De uitvinder in Jean-Pol gaat met even veel vernuft te werk om zijn scenario's op te bouwen op een ritmisch gejaagd tempo. Het gaat om vlotte costructietjes met een introductie die zo snel mogelijk naar het avontuur of de actie leidt die logisch en verrassend tegelijk evolueert en tijdig naar de ontknoping raast. Hoe vlotter een verhaal leest, hoe minder je daarbij stilstaat dat het geen sinecure is om iets op poten te zetten waar je geen speld tussenkrijgt. Het speelveld in deze eerste integrale bestaat uit valsemunters in een molen, bedrog in het voetbalmilieu, een Schots kasteel vol spoken, een onhandige samoerai die even beroemd wil worden als zijn zeven stoere broers en schildpadden die dankzij Kramikskes onweerstaanbare brioches als schildpaddensoep moeten eindigen. Jean-Pol bevolkt dat wereldje met geestige personages (waarvan Kramikske-Bieke-Bertje in een aanhoudende driehoeksverhouding van vriendschap en gezonde jaloezie verwikkeld zijn) en (eenmalige) nevenpersonages die elkaar de loef afsteken om op de voorgrond te treden. Elke keer de geit Zulma prominent of gewoon op de achtergrond opduikt, steelt zij sowieso de aandacht.

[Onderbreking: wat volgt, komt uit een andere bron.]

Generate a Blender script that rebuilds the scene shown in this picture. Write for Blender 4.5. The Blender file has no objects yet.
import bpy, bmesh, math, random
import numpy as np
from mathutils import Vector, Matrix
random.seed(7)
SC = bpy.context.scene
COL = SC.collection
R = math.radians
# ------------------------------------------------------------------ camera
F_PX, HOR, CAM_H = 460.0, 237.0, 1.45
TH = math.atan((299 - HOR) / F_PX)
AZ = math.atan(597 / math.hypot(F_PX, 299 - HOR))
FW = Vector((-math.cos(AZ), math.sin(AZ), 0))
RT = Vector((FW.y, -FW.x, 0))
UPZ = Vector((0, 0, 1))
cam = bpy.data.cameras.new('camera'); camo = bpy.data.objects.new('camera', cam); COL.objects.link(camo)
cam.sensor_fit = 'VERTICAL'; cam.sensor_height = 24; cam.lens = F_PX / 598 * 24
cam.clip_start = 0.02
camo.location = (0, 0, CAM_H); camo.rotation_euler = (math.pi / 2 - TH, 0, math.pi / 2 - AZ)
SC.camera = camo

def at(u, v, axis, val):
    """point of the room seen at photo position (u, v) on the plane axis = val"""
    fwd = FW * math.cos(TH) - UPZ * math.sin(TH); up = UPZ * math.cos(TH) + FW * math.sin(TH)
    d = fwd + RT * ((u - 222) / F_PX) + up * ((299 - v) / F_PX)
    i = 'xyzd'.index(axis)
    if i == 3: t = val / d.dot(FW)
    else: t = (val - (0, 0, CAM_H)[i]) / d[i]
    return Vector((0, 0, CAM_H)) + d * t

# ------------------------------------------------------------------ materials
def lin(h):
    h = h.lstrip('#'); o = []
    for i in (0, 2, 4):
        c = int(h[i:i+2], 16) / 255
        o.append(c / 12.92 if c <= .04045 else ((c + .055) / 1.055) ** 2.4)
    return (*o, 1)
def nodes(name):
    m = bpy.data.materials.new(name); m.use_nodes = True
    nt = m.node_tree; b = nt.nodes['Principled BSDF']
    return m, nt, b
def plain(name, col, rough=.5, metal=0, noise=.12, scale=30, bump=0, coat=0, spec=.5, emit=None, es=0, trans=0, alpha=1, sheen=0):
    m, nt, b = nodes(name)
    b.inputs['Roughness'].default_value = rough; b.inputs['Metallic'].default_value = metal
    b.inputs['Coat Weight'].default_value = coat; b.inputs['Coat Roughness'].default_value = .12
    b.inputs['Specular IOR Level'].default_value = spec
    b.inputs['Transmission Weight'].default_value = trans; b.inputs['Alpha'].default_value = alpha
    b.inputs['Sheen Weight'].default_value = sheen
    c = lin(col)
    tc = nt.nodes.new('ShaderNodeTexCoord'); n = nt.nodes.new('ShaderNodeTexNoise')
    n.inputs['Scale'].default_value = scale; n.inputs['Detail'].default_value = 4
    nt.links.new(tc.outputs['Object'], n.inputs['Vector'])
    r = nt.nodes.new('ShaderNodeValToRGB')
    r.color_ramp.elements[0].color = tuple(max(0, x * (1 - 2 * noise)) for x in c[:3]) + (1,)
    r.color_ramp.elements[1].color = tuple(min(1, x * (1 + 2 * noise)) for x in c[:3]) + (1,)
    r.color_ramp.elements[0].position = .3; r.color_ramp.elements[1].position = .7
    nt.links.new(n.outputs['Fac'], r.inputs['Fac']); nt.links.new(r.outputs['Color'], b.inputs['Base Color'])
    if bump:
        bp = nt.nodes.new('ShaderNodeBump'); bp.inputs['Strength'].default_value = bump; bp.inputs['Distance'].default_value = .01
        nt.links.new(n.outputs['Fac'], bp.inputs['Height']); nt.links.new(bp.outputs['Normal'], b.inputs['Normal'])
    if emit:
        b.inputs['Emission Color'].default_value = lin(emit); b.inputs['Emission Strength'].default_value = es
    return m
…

Jean-Pols tekenstijl is een uiting van gezellige drukte. Stilstaan is geen optie, statische scènes zijn quasi onbestaande. We beginnen ondertussen te vergeten dat hij met zijn beweeglijke en zwierige tekenstijl tot de zogenoemde Leuvense school behoort waar Berck (Sammy) en Bédu (De Psy) ook epigonen van zijn. Van groter belang is dat deze integrale streeft naar een blijvende erkenning voor Jean-Pols rijkgevulde carrière en het vele leesplezier dat hij ons schonk.